Like many of our readers, a fair sample of TIME employees spent New Year’s Day watching the back-to-back bowl games. We could do so confident in the knowledge that senior writer John Greenwald was hunched over his desk, writing this week’s cover story on the economic gloom pervading America. Since 1981, ( John has brought diligence, common sense and level-headed analysis to TIME’s coverage of a very turbulent economic period. Last week, though, he was struck that Americans feel the pain of this recession so keenly. “This one is different,” he says. “The causes lie deeper. We haven’t been investing in the future.
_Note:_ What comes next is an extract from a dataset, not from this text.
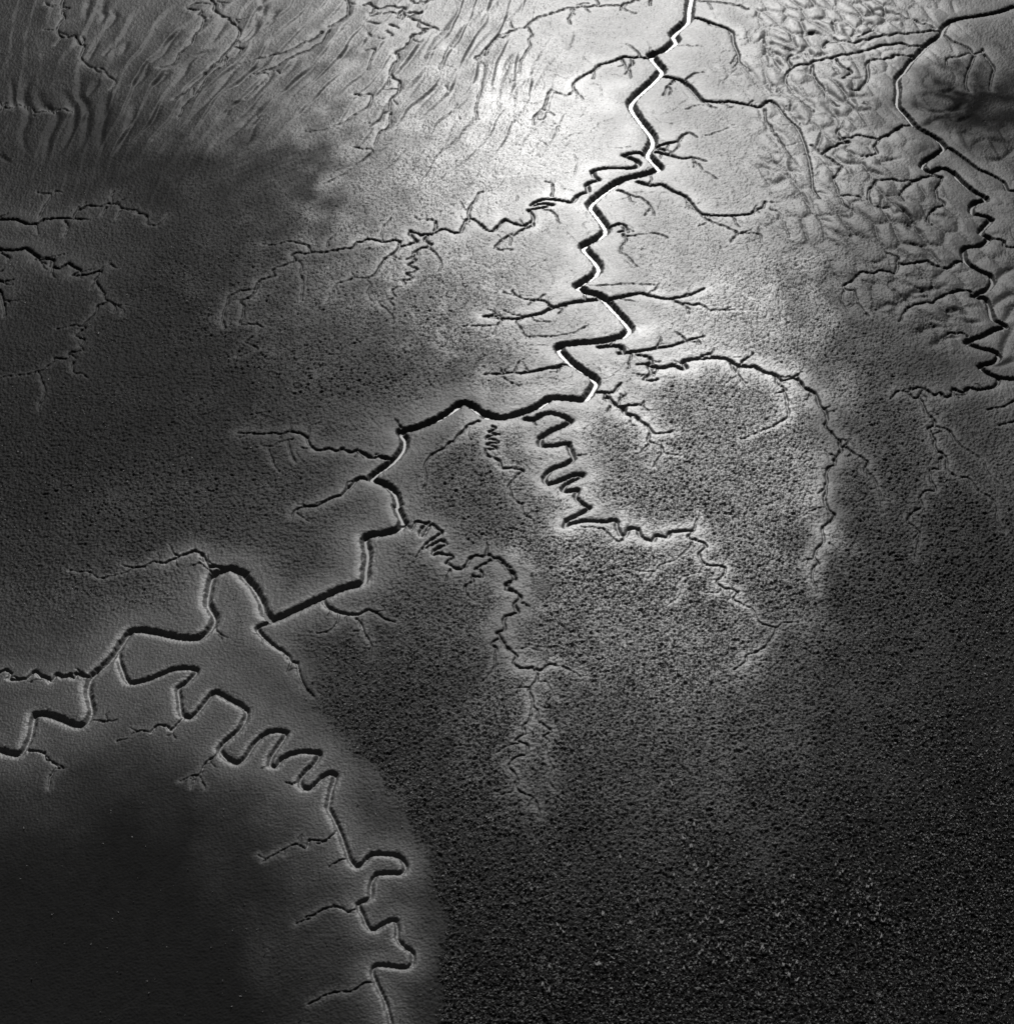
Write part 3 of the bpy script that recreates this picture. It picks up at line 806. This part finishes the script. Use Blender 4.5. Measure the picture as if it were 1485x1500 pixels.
for k in CREEK:
    if (cell == k).any(): piece('creek', cell == k, category='creek', label=CREEK[k])

# ------------------------------------------------------------------ water lying in the creeks
LAB = {1: 'bright thread of water in the straight sided main creek from the top centre',
       2: 'dark still water in the middle reach of the main creek where it bends left',
       5: 'shallow water in the zigzag creek along the right edge'}
wetcell = (wid > 0) & (z < wlev)
for k in LAB:
    m = wetcell & (wid == k)
    q = m[:-1, :-1] | m[:-1, 1:] | m[1:, 1:] | m[1:, :-1]
    q &= (wid[:-1, :-1] > 0) & (wid[:-1, 1:] > 0) & (wid[1:, 1:] > 0) & (wid[1:, :-1] > 0)
    for kk in range(1, k):
        mk = wetcell & (wid == kk)
        q &= ~(mk[:-1, :-1] | mk[:-1, 1:] | mk[1:, 1:] | mk[1:, :-1])
    f = np.stack([idx[:-1, :-1], idx[:-1, 1:], idx[1:, 1:], idx[1:, :-1]], -1)[q]
    if not len(f): continue
    used, inv = np.unique(f.ravel(), return_inverse=True)
    V = np.stack([X.ravel()[used], Y.ravel()[used], wlev.ravel()[used]], -1)
    link('creek_water', build_mesh('creek_water', V, inv.reshape(-1, 4), wat), kind='structure', category='creek', label=LAB[k])

# ------------------------------------------------------------------ weed
def blade_clump(r, n, size, spread, lean=0.5):
    V, F = [], []
    for i in range(n):
        a = r.random() * 6.283; d = spread * r.random() ** 0.5
        bx, by = d * math.cos(a), d * math.sin(a)
        h = size * (0.5 + 0.6 * r.random()); w = size * (0.07 + 0.08 * r.random())
        b_ = r.random() * 6.283; ux, uy = math.cos(b_) * w, math.sin(b_) * w
        lx, ly = (r.random() - 0.5) * 2 * lean * h, (r.random() - 0.5) * 2 * lean * h
        k = len(V)
        V += [(bx - ux, by - uy, -0.02), (bx + ux, by + uy, -0.02), (bx + ux * .7 + lx * .5, by + uy * .7 + ly * .5, h * .6), (bx - ux * .7 + lx * .5, by - uy * .7 + ly * .5, h * .6),
              (bx + lx * 1.3, by + ly * 1.3, h)]
        F += [(k, k + 1, k + 2), (k, k + 2, k + 3), (k + 3, k + 2, k + 4)]
    return np.array(V), np.array(F)

def height(px, py):
    i = (r0 + np.round((pys[0] - py) / STEP)).astype(int); j = (c0 + np.round((px - pxs[0]) / STEP)).astype(int)
    return i, j
r = random.Random(3)
NT = 220000
px = rng.uniform(-150, 1640, NT * 6); py = rng.uniform(-150, 1650, NT * 6)
i, j = height(px, py)
pr = (rough[i, j] ** 2.2) * (0.8 + 0.4 * n1[i, j]) * np.where(PYg[i, j] > 860, 1.0, (0.1 + 1.5 * mats_and_glare[i, j]).clip(0, 1))
ok = np.flatnonzero((rng.random(NT * 6) < pr * 0.5) & (carve[i, j] > -0.01))[:NT]
i, j = i[ok], j[ok]
protos = [blade_clump(r, 4, 1.0, 0.35, 0.6) for _ in range(8)]
Vs, Fs, off = [], [], 0
which = rng.integers(0, 8, len(ok))
for p_ in range(8):
    s = np.flatnonzero(which == p_)
    V, Fp = protos[p_]
    a = rng.uniform(0, 6.283, len(s)); sc = rng.uniform(0.10, 0.26, len(s))
    ca, sa = np.cos(a)[:, None], np.sin(a)[:, None]
    vx = (V[None, :, 0] * ca - V[None, :, 1] * sa) * sc[:, None] + X[i[s], j[s]][:, None]
    vy = (V[None, :, 0] * sa + V[None, :, 1] * ca) * sc[:, None] + Y[i[s], j[s]][:, None]
    vz = V[None, :, 2] * sc[:, None] * 0.9 + z[i[s], j[s]][:, None]
    Vs.append(np.stack([vx, vy, vz], -1).reshape(-1, 3))
    Fs.append((Fp[None] + (np.arange(len(s)) * len(V))[:, None, None]).reshape(-1, 3) + off)
    off += len(s) * len(V)
link('weed_cover', build_mesh('weed_cover', np.concatenate(Vs), np.concatenate(Fs), weed_dark, False),
     kind='stuff', category='weed', label='low dark weed tufts speckled over the mud between the creeks')

# pale tufts one can count, lower right
meshes = []
for _ in range(6):
    V, Fp = blade_clump(r, 4, 0.62, 0.08, 0.35)
    meshes.append(build_mesh('weed_tuft', V, Fp, weed_pale, False))
spots = []
CL = [(1010, 1320, 30, 60), (1050, 1310, 22, 40), (1060, 1390, 18, 30), (1015, 1375, 18, 30), (1140, 1325, 25, 35), (1285, 1320, 14, 35),
      (1105, 1385, 20, 40), (960, 1300, 40, 60), (900, 1350, 40, 60), (1165, 1420, 20, 30), (1250, 1340, 30, 30), (830, 1380, 30, 50), (940, 1430, 50, 40), (1020, 1250, 40, 25), (1175, 1300, 50, 60)]
while len(spots) < 210:
    cx, cy, sx, sy = CL[r.randrange(len(CL))]
    a, b_ = r.gauss(cx, sx), r.gauss(cy, sy)
    if 600 < a < 1480 and 1150 < b_ < 1497: spots.append((a, b_))
for n_, (a, b_) in enumerate(spots):
    ii, jj = height(np.array(a), np.array(b_))
    o = bpy.data.objects.new('weed_tuft', meshes[n_ % 6]); col.objects.link(o)
    o.location = (float(X[ii, jj]), float(Y[ii, jj]), float(z[ii, jj]))
    s = r.uniform(0.5, 1.15); o.scale = (s * 0.8, s, s * 1.1); o.rotation_euler = (0, 0, r.uniform(0, 6.28))
    o['label'] = 'small pale weed tuft standing on the dark speckled mud at lower right'
    o['category'] = 'weed tuft'; o['group'] = 'pale weed tufts scattered over the dark lower right mud'

# ------------------------------------------------------------------ light
to_sun = Vector((math.sin(SUN_AZ) * math.cos(SUN_EL), math.cos(SUN_AZ) * math.cos(SUN_EL), math.sin(SUN_EL)))
sun = bpy.data.lights.new('sun', 'SUN'); sun.energy = 5.0; sun.angle = math.radians(0.5); sun.color = (1, 0.99, 0.975)
so = bpy.data.objects.new('sun', sun); so.rotation_euler = to_sun.to_track_quat('Z', 'Y').to_euler(); so.location = (0, 0, 200)
col.objects.link(so)
world = bpy.data.worlds.new('World'); scene.world = world; world.use_nodes = True
nt = world.node_tree; nt.nodes.clear()
sky = node(nt, 'ShaderNodeTexSky', sky_type='NISHITA'); sky.sun_disc = False
sky.sun_elevation = SUN_EL; sky.sun_rotation = SUN_AZ
bw = node(nt, 'ShaderNodeRGBToBW'); bg = node(nt, 'ShaderNodeBackground'); out = node(nt, 'ShaderNodeOutputWorld')
nt.links.new(sky.outputs[0], bw.inputs[0]); nt.links.new(bw.outputs[0], bg.inputs[0]); bg.inputs[1].default_value = 0.035
nt.links.new(bg.outputs[0], out.inputs[0])
scene.view_settings.view_transform = 'Standard'; scene.view_settings.look = 'None'
scene.view_settings.exposure = 0.0; scene.view_settings.gamma = 1.0
scene.render.engine = 'CYCLES'
scene.cycles.max_bounces = 3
Many people wonder if it is too late.”
Greenwald grew up in the sunny 1950s economy of Los Angeles, priding himself on his skills as a bodysurfer. When it came time for college, he enrolled at the University of California, Berkeley, planning to become a professor. By the time he completed his bachelor’s degree in English, his growing interest in public affairs had spawned a new ambition to become a journalist. After taking a master’s in journalism from Berkeley, Greenwald added a degree in public administration from the John F. Kennedy School of Government at Harvard. As a reporter and later business editor for the Minneapolis Star, Greenwald focused on economics. Says he: “For many Americans, the 1973 oil shock brought home for the first time the fact that the U.S. economy was vulnerable to conditions in distant parts of the world.”
Keeping track of the changes that are transforming the American economy isn’t easy. John’s colleagues sometimes wonder how he manages to do it without generating mountains of paper. His plan for this week’s cover story was outlined in a dozen or so brief phrases on a single sheet. He admits he will break discipline for important matters, like taking time off last Wednesday to tune in Berkeley’s 37-13 stomping of Clemson in the Citrus Bowl. But he is reassuring: “I wasn’t distracted for long, since they had the game won in the first quarter.”